名伯楽エチャリ氏が「マリ戦の日本」に
まさかの評価。えっ、なんで?

  • 小宮良之●文 text by Komiya Yoshiyuki photo by Fujita Masato

 昌子が大迫勇也を狙った縦パスはGKにクリアされたが、まず敵を慌てさせている。宇賀神、大迫、久保裕也という連係からも鋭くゴールに迫った。長友佑都が裏を取られ、決定的なパスをシュートまで持ち込まれるシーンはあったものの、中村が好セーブを見せるなど、マリの攻撃を受けながらも優勢に試合を進めていた。

 マリは"平凡"の域を出ないチームだろう。しかし、タフでスピードに優れ、高いインテンシティでプレーできる選手たちを揃えていた。そしてトップに入ったアブドゥライ・ディアビのようにテクニックに優れ、軽快なドリブルでゴールまで持ち込める選手も擁しており、侮れない。

 4-1-4-1で中盤に人を集め、日本の攻撃を断ち切り、跳ね返していた。例えばスレイマン・ディアラは森岡の流動性を奪い、ボールを持たせても、決定的パスを封じ込んでいた」

 エチャリは日本とマリの戦力を比較しながら、冷静に分析を続けた。

「日本はわずかに連係が合わなかったが、可能性は感じさせた。
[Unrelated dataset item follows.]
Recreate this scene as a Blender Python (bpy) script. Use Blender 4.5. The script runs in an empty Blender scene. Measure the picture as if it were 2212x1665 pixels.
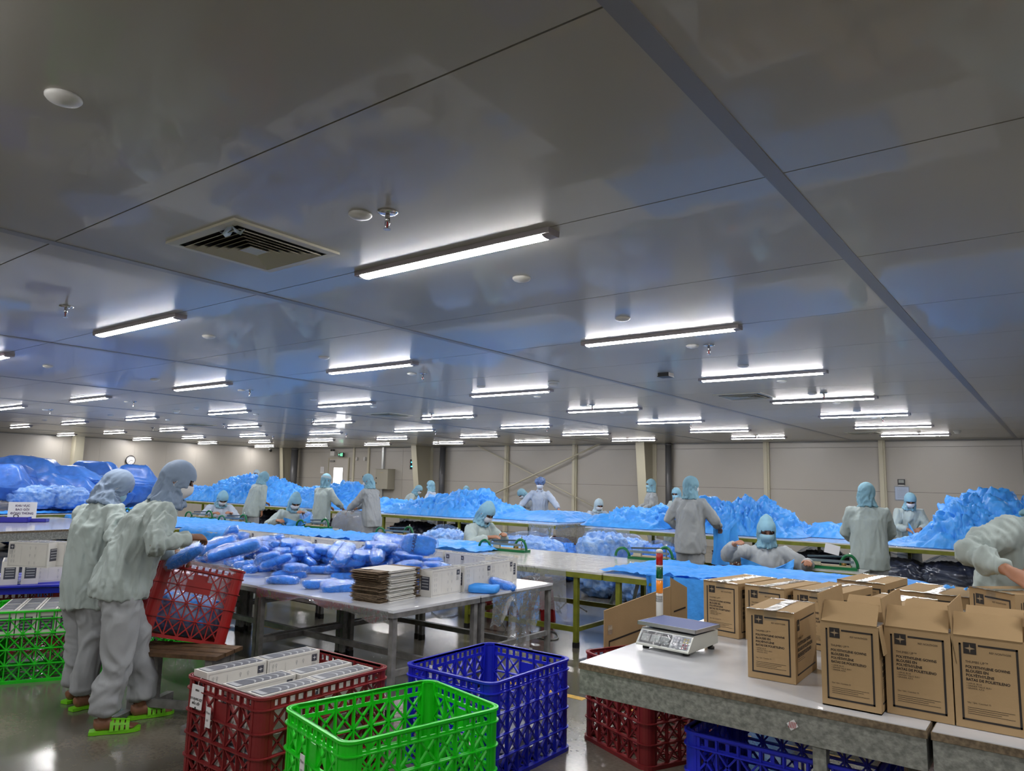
import bpy, math, random
import numpy as np
from mathutils import Vector, Matrix, Quaternion

# ------------------------------------------------------------------ camera
F_PX, CX, CY = 1569.71, 1106.0, 832.5
CAM_H, CEIL = 1.6, 2.7413
_rx, _ry, _rz = .130606735, .6500408, .02271422
_fw = Vector((-math.sin(_ry)*math.cos(_rx), math.cos(_ry)*math.cos(_rx), math.sin(_rx)))
_r0 = Vector((math.cos(_ry), math.sin(_ry), 0)); _u0 = _r0.cross(_fw)
_r = _r0*math.cos(_rz) + _u0*math.sin(_rz); _u = -_r0*math.sin(_rz) + _u0*math.cos(_rz)
S = bpy.context.scene
COL = S.collection
cd = bpy.data.cameras.new('camera'); cam = bpy.data.objects.new('camera', cd); COL.objects.link(cam)
cam.matrix_world = Matrix(((_r.x,_u.x,-_fw.x,0),(_r.y,_u.y,-_fw.y,0),(_r.z,_u.z,-_fw.z,CAM_H),(0,0,0,1)))
cd.sensor_width = 36; cd.lens = F_PX/2212*36; cd.clip_start = .05; cd.clip_end = 200
S.camera = cam
# ------------------------------------------------------------------ world and exposure
W = bpy.data.worlds.new('world'); S.world = W; W.use_nodes = True
W.node_tree.nodes['Background'].inputs[0].default_value = (.75,.8,.9,1)
W.node_tree.nodes['Background'].inputs[1].default_value = .3
S.view_settings.view_transform = 'Standard'; S.view_settings.look = 'None'
S.view_settings.gamma = 1; S.view_settings.use_curve_mapping = False
S.view_settings.exposure = 0.0
LAMP_POWER = 100.0
try:
    S.cycles.use_denoising = True; S.cycles.denoiser = 'OPENIMAGEDENOISE'
    S.cycles.max_bounces = 9; S.cycles.diffuse_bounces = 5; S.cycles.glossy_bounces = 4
    S.cycles.transparent_max_bounces = 12; S.cycles.transmission_bounces = 4
    S.cycles.caustics_reflective = False; S.cycles.caustics_refractive = False
    S.cycles.sample_clamp_indirect = 6.0
except Exception: pass

def ray(px, py):
    return _r*((px-CX)/F_PX) - _u*((py-CY)/F_PX) + _fw
def at(px, py, z):                      # the point of height z seen at a pixel
    d = ray(px, py); return Vector((0,0,CAM_H)) + d*((z-CAM_H)/d.z)
def atY(px, py, Y):
    d = ray(px, py); return Vector((0,0,CAM_H)) + d*(Y/d.y)
def atX(px, py, X):
    d = ray(px, py); return Vector((0,0,CAM_H)) + d*(X/d.x)
def horizon(px): return 991 + .02283*(px+980)
R_ = math.radians
rnd = random.Random(7)

# ------------------------------------------------------------------ noise (vectorised gradient noise)
_rs = np.random.RandomState(3); _perm = _rs.permutation(256); _perm = np.concatenate([_perm,_perm,_perm])
_g = _rs.normal(size=(256,3)); _g /= np.linalg.norm(_g,axis=1)[:,None]
def billow(p, octs=3, warp=.6):
    p = np.asarray(p, float)
    q = p + warp*np.stack([pn(p*.7+11), pn(p*.7+37), pn(p*.7+71)],1)
    a, s, t = 0, 1., 0
    for k in range(octs):
        a = a + s*np.sqrt(np.abs(pn(q*2.0**k+k*9))+.004)*1.6; t += s; s *= .45
    return a/t
def pn(p):
    p = np.asarray(p, float); i = np.floor(p).astype(int); f = p-i; i &= 255
    u = f*f*f*(f*(f*6-15)+10); out = 0
    for dx in (0,1):
        for dy in (0,1):
            for dz in (0,1):
                h = _perm[_perm[_perm[i[:,0]+dx]+i[:,1]+dy]+i[:,2]+dz]
                w = (u[:,0] if dx else 1-u[:,0])*(u[:,1] if dy else 1-u[:,1])*(u[:,2] if dz else 1-u[:,2])
                out = out + w*((f[:,0]-dx)*_g[h,0]+(f[:,1]-dy)*_g[h,1]+(f[:,2]-dz)*_g[h,2])
    return out*1.5
def ridged(p, octs=3, warp=.6):
    p = np.asarray(p, float)
    q = p + warp*np.stack([pn(p*.7+11), pn(p*.7+37), pn(p*.7+71)],1)
    a, s, t = 0, 1., 0
    for k in range(octs):
        a = a + s*(1-np.abs(pn(q*2.0**k+k*9))*2.2); t += s; s *= .5
    return a/t

# ------------------------------------------------------------------ materials
MATS = {}
def mat(name, col, rough=.5, metal=0., spec=.5, noise=0., nscale=8., bump=0., bscale=40., coat=0., coat_r=.1, col2=None, stretch=None, transl=0., emit=None, sheen=0., rvar=0., detail=4.):
    if name in MATS: return MATS[name]
    m = bpy.data.materials.new(name); m.use_nodes = True; nt = m.node_tree; N = nt.nodes; L = nt.links
    b = N['Principled BSDF']; b.inputs['Base Color'].default_value = (*col,1); b.inputs['Roughness'].default_value = rough
    b.inputs['Metallic'].default_value = metal; b.inputs['Specular IOR Level'].default_value = spec
    b.inputs['Coat Weight'].default_value = coat; b.inputs['Coat Roughness'].default_value = coat_r
    if sheen: b.inputs['Sheen Weight'].default_value = sheen
    if emit: b.inputs['Emission Color'].default_value = (*emit[:3],1); b.inputs['Emission Strength'].default_value = emit[3]
    if noise or bump or col2 or rvar:
        tc = N.new('ShaderNodeTexCoord'); mp = N.new('ShaderNodeMapping'); L.new(tc.outputs['Object'], mp.inputs[0])
        if stretch: mp.inputs['Scale'].default_value = stretch
    if noise or col2 or rvar:
        n = N.new('ShaderNodeTexNoise'); n.inputs['Scale'].default_value = nscale; n.inputs['Detail'].default_value = detail; L.new(mp.outputs[0], n.inputs[0])
        r = N.new('ShaderNodeValToRGB'); L.new(n.outputs['Fac'], r.inputs[0])
        c2 = col2 or tuple(max(0,c*(1-noise)) for c in col)
        c1 = col if col2 else tuple(min(1,c*(1+noise)) for c in col)
        r.color_ramp.elements[0].color = (*c2,1); r.color_ramp.elements[1].color = (*c1,1)
        r.color_ramp.elements[0].position = .33; r.color_ramp.elements[1].position = .67
        L.new(r.outputs[0], b.inputs['Base Color'])
        if rvar:
            mr = N.new('ShaderNodeMapRange'); L.new(n.outputs['Fac'], mr.inputs[0]); mr.inputs[3].default_value = max(0.02,rough-rvar); mr.inputs[4].default_value = rough+rvar
            L.new(mr.outputs[0], b.inputs['Roughness'])
    if bump:
        n2 = N.new('ShaderNodeTexNoise'); n2.inputs['Scale'].default_value = bscale; n2.inputs['Detail'].default_value = 3; L.new(mp.outputs[0], n2.inputs[0])
        bp = N.new('ShaderNodeBump'); bp.inputs['Strength'].default_value = bump; bp.inputs['Distance'].default_value = .01; L.new(n2.outputs['Fac'], bp.inputs['Height'])
        L.new(bp.outputs[0], b.inputs['Normal'])
    if transl:
        t = N.new('ShaderNodeBsdfTranslucent'); t.inputs[0].default_value = (*col,1); mx = N.new('ShaderNodeMixShader'); mx.inputs[0].default_value = transl
        out = N['Material Output']; L.new(b.outputs[0], mx.inputs[1]); L.new(t.outputs[0], mx.inputs[2]); L.new(mx.outputs[0], out.inputs[0])
    MATS[name] = m; return m
def film(name, tint=(.9,.94,1), haze=.12, gloss=.5, bump=.5, bscale=22., rough=.12):
    if name in MATS: return MATS[name]
    m = bpy.data.materials.new(name); m.use_nodes = True; nt = m.node_tree; N = nt.nodes; L = nt.links
    for n in list(N): N.remove(n)
    out = N.new('ShaderNodeOutputMaterial'); tr = N.new('ShaderNodeBsdfTransparent'); tr.inputs[0].default_value = (*tint,1)
    gl = N.new('ShaderNodeBsdfGlossy'); gl.inputs['Roughness'].default_value = rough
    df = N.new('ShaderNodeBsdfDiffuse'); df.inputs[0].default_value = (.8,.84,.9,1)
    tc = N.new('ShaderNodeTexCoord'); nz = N.new('ShaderNodeTexNoise'); nz.inputs['Scale'].default_value = bscale; nz.inputs['Detail'].default_value = 3
    L.new(tc.outputs['Object'], nz.inputs[0]); bp = N.new('ShaderNodeBump'); bp.inputs['Strength'].default_value = bump; bp.inputs['Distance'].default_value = .02
    L.new(nz.outputs['Fac'], bp.inputs['Height']); L.new(bp.outputs[0], gl.inputs['Normal'])
    fr = N.new('ShaderNodeFresnel'); fr.inputs[0].default_value = 1.5; L.new(bp.outputs[0], fr.inputs['Normal'])
    ml = N.new('ShaderNodeMath'); ml.operation = 'MULTIPLY_ADD'; ml.inputs[1].default_value = gloss; ml.inputs[2].default_value = .0; L.new(fr.outputs[0], ml.inputs[0])
    m1 = N.new('ShaderNodeMixShader'); m1.inputs[0].default_value = haze; L.new(tr.outputs[0], m1.inputs[1]); L.new(df.outputs[0], m1.inputs[2])
    m2 = N.new('ShaderNodeMixShader'); L.new(ml.outputs[0], m2.inputs[0]); L.new(m1.outputs[0], m2.inputs[1]); L.new(gl.outputs[0], m2.inputs[2])
    L.new(m2.outputs[0], out.inputs[0]); MATS[name] = m; return m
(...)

例えば長友は、攻め上がって、深く入るまでの判断はとてもよかったが、パスのタイミングや角度が少しずれていた。急造チームとして悪くはなかった。

 しかし、前半の途中から、ひとつひとつのプレーが遅くなってしまう。4-2-3-1というバランスを重視したシステムを選択していたが、不必要なショートパスが入って、マリのスピードのあるプレスに捕まる場面が出てくる。日本は受け身に回ってしまった。

 そして前半42分、日本はマリにPKを与えている。エリア内で宇賀神のキックが相手の脚に当たってしまった。不必要なPKだったと言わざるを得ない。